Applications appear in Finder, as well as on Launchpad. But not so with Guru, which did a pretty good job of emulating malware in its attempt to stay out of sight.

Not finding the MacDaddy software anywhere, I used Apple’s Spotlight search function. Unlike Windows, which tells you where the found item actually is in the system, Spotlight only allowed me to open Guru. Which was obviously not what I wanted.

In sum, Spotlight was of no help in telling me where to find Guru’s inadvertently malevolent brain and figuratively strangle it.

In poking around, I eventually discovered that Guru was operating as a System extension. On Macs, you cannot trash extensions from Finder, even when you can see them sitting there.

It took me a while to figure out how to quit Guru, which apparently is always on (from the System’s perspective), through the iMac’s System folder. Only after turning it completely off, could I send it to the dumpster from the System folder. (Quitting Guru in the Mac’s Dock did not work.)

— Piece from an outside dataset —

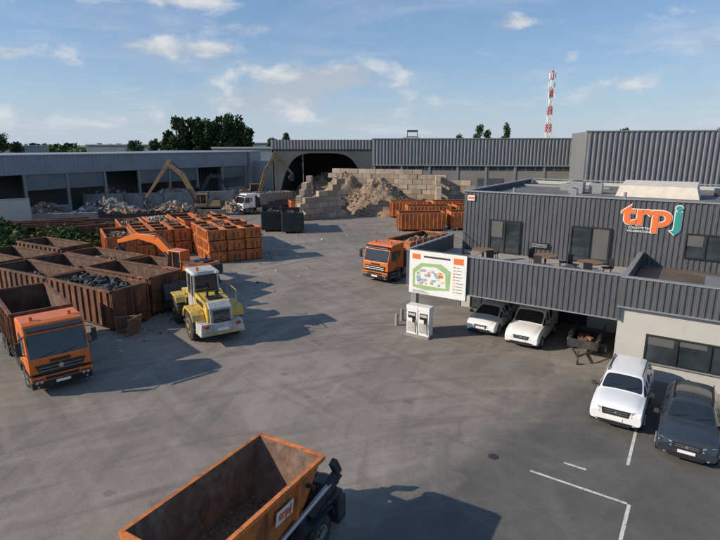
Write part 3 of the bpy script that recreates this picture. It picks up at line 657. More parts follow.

Even when Guru was supposedly trashed, it was not immediately obvious that it was really gone. I had to wait until the next day’s incremental backup times to be sure MacDaddy’s irritating software had been eliminated from my computer world.

$29 wasted.

 

The moral? — I still cannot recommend Mac Backup Guru

Guru’s irritating performance glitches remain, according to a more recent user than I, even in December 2016.

However, MacDaddy has helpfully provided a new user guide, as well as uninstallation instructions. This is a welcome advance in documentation over my initial July 2016 review.

These documentation improvements suggest that Guru's software designer is favorably reacting to feedback from customers.

At the moment, however, I am using Bombich Software‘s Carbon Copy Cloner.  It is a joy in comparison to Backup Guru's erratically annoying cloning performance, even as of the end of 2016.

The other lesson to this is to beware Internet reviews by people who either (a) know way more than you do, or (b) who have not used the product long enough to be sure that it reliably and conveniently does what it says it does.